Поднимаясь к нему по лестнице, я думала о том, что вряд ли в городе есть еще место и человек, с которым самый важный разговор – о стихотворении. И одна строчка может стать темой, точкой отсчёта на целый день, если не жизнь, нацеленная на особое зрение, способное разглядеть мельчайшие детали, тончайшие узоры поэтического мастерства. Прививая внимательному собеседнику эстетический вкус, он вводил в особое смысловое и чувственное поле, поле, без которого немыслима жизнь в ее бытовом и бытийном, иначе говоря божественном понимании и восприятии.
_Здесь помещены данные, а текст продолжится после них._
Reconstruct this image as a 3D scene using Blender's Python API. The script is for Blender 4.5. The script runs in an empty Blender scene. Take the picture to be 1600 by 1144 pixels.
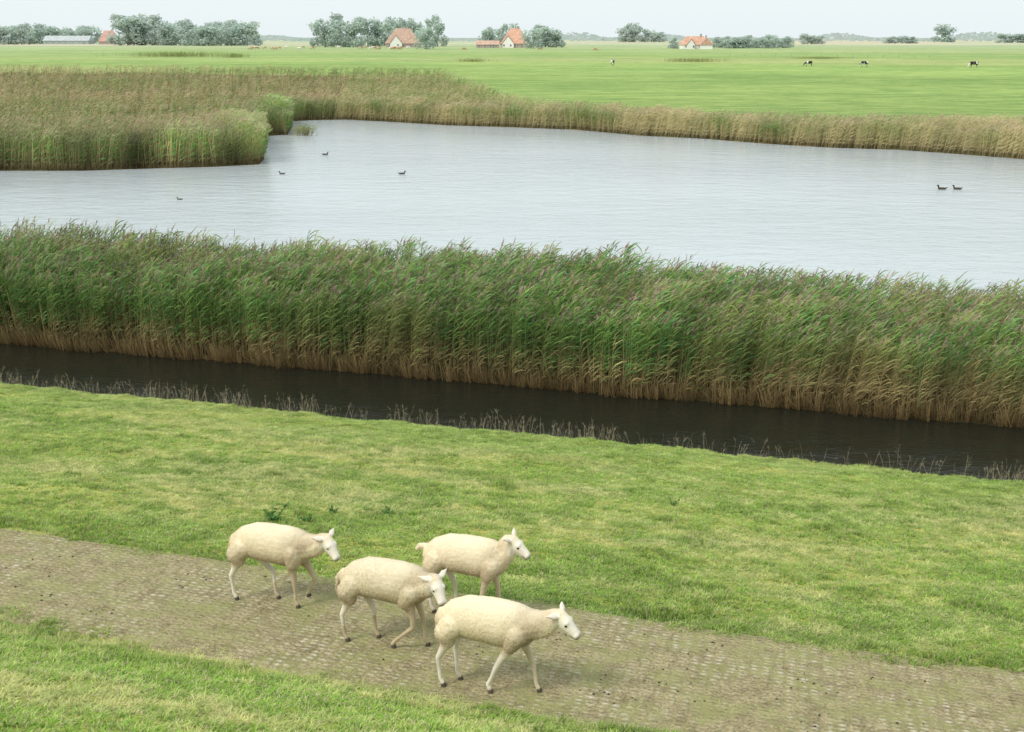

Поднимаясь к нему, я знала, что сейчас будут самые интересные и главные разговоры на свете: о поэзии, будь это рассказ о его встрече с Ахматовой, или беседы о каких-то самых тонких – микроскопических – нитях стихотворной строки, что следует, а что не следует впускать в стихотворение. Поднимаясь к нему ради обычной встречи, человек шёл и к уникальной личности, дарившей прояснённый мир, и к самому себе. Он был безусловным рыцарем стиха.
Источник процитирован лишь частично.